Так началась для нас Таллинская операция. Войска 8-й армии из района Нарвы пошли в наступление только 21 сентября, и вся авиация Балтики была брошена в бой. Похоже было, что враг действительно надломлен и серьезного противодействия с моря и воздуха оказать не может. Поэтому бомбардировщики, торпедоносцы и штурмовики в ночь на 21 сентября начали наносить удары по транспортам и кораблям в портах Таллин, Палдиски и на морских коммуникациях, чтобы сорвать эвакуацию войск и техники. Угроза воздушного нападения, правда, не исключалась, поэтому наши истребители продолжали «висеть» над войсками 8-й армии и над кораблями флота, которые начали высаживать десанты. Вначале в бухты Кунда, Локсу, затем прямо в таллинский порт, а 24-го в Палдиски.

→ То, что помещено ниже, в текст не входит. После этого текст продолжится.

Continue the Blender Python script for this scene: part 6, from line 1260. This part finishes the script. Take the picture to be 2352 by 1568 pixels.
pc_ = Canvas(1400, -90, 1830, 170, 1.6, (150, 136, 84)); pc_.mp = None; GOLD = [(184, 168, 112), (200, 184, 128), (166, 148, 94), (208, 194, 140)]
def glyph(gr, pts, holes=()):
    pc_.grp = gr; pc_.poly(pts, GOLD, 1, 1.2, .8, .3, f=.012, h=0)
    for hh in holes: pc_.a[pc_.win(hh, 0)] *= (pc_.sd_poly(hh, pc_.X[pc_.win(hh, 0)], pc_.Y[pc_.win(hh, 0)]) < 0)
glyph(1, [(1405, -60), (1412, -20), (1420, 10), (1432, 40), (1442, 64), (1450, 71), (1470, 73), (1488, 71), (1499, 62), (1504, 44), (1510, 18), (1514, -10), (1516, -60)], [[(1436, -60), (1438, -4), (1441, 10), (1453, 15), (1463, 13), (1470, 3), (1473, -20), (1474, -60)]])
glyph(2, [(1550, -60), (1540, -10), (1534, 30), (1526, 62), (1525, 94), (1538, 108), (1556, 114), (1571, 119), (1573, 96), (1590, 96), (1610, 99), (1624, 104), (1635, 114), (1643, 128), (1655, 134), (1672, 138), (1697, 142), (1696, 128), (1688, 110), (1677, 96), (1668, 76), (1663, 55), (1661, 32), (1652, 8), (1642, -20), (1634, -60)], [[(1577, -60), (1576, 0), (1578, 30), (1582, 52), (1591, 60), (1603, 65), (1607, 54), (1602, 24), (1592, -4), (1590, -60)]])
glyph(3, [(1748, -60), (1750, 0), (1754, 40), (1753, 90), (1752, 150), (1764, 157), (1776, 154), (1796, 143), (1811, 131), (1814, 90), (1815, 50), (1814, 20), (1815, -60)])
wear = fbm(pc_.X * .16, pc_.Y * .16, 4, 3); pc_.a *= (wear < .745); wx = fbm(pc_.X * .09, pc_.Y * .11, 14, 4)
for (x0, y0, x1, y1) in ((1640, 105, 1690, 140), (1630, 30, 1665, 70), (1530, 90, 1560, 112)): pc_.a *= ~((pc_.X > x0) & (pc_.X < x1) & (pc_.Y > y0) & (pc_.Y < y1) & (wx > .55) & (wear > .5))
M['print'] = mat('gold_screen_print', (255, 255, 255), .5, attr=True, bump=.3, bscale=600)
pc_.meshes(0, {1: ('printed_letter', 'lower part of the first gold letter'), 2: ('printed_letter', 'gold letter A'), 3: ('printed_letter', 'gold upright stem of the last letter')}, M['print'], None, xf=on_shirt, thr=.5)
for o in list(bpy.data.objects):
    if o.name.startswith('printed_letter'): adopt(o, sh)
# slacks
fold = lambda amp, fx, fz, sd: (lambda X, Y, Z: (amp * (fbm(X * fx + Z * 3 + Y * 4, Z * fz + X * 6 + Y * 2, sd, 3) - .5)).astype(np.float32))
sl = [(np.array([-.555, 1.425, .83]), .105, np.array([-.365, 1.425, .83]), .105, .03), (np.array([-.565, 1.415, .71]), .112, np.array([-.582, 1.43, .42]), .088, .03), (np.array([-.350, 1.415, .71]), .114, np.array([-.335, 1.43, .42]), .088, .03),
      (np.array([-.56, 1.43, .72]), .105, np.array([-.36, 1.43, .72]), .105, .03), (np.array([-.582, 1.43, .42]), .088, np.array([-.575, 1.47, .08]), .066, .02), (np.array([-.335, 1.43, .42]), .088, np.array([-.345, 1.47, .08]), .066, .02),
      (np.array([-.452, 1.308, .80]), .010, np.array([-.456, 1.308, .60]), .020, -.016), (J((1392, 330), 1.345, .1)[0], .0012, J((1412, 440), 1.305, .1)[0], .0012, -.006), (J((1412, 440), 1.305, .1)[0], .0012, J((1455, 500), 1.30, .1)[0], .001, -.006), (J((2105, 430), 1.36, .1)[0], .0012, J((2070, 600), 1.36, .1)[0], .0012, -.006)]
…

Вообще Таллинская операция долго готовилась, но прошла довольно быстро. За девять суток враг был разбит на материке, и только некоторая часть его укрылась на Эзеле и Даго. Теперь нашей главной заботой был перелет на аэродромы и базы Прибалтийских республик.
Полковник Корешков, 25 сентября улетавший в Таллин с передовым эшелоном штаба, не без иронии сказал:
Наконец-то, Василий Федорович, я обогнал тебя. Я ответил шуткой на шутку:
Может, назовете свою новую точку базирования? Не бойтесь, сохраню в тайне.
Эту тайну я возьму с собой, ответил он, улыбаясь. А ты со своей гвардией оставайся здесь, собирай грибы, лови рыбу в озере. Директиву получишь завтра. Сформируешь за счет резервных четвертую эскадрилью, летчиков в полку хватает. Стажеров задержим еще месяца на три, и будь готов лететь, а куда узнаешь позже. Сам отдохни, подлечись, а чтобы не было скучно, я уже послал свой связной самолет в Старую [486] Ладогу за твоей половиной и дочуркой. Теперь ты здесь на рейде старший.
Мы обнялись, он сел в Ли-2 и улетел.
Утром поступил короткий документ об усилении полка 4-й эскадрильей и немедленном получении двадцати более совершенных самолетов Ла-7. А поздно вечером приземлился и связной У-2, из него, измученные тошнотой, с трудом вылезли Сашуня и Галочка. Теперь и будни, и праздник, война и кусочек мирной жизни все смешалось. Сколько это продлится неизвестно, а между тем нужно готовиться к новому, неизведанному.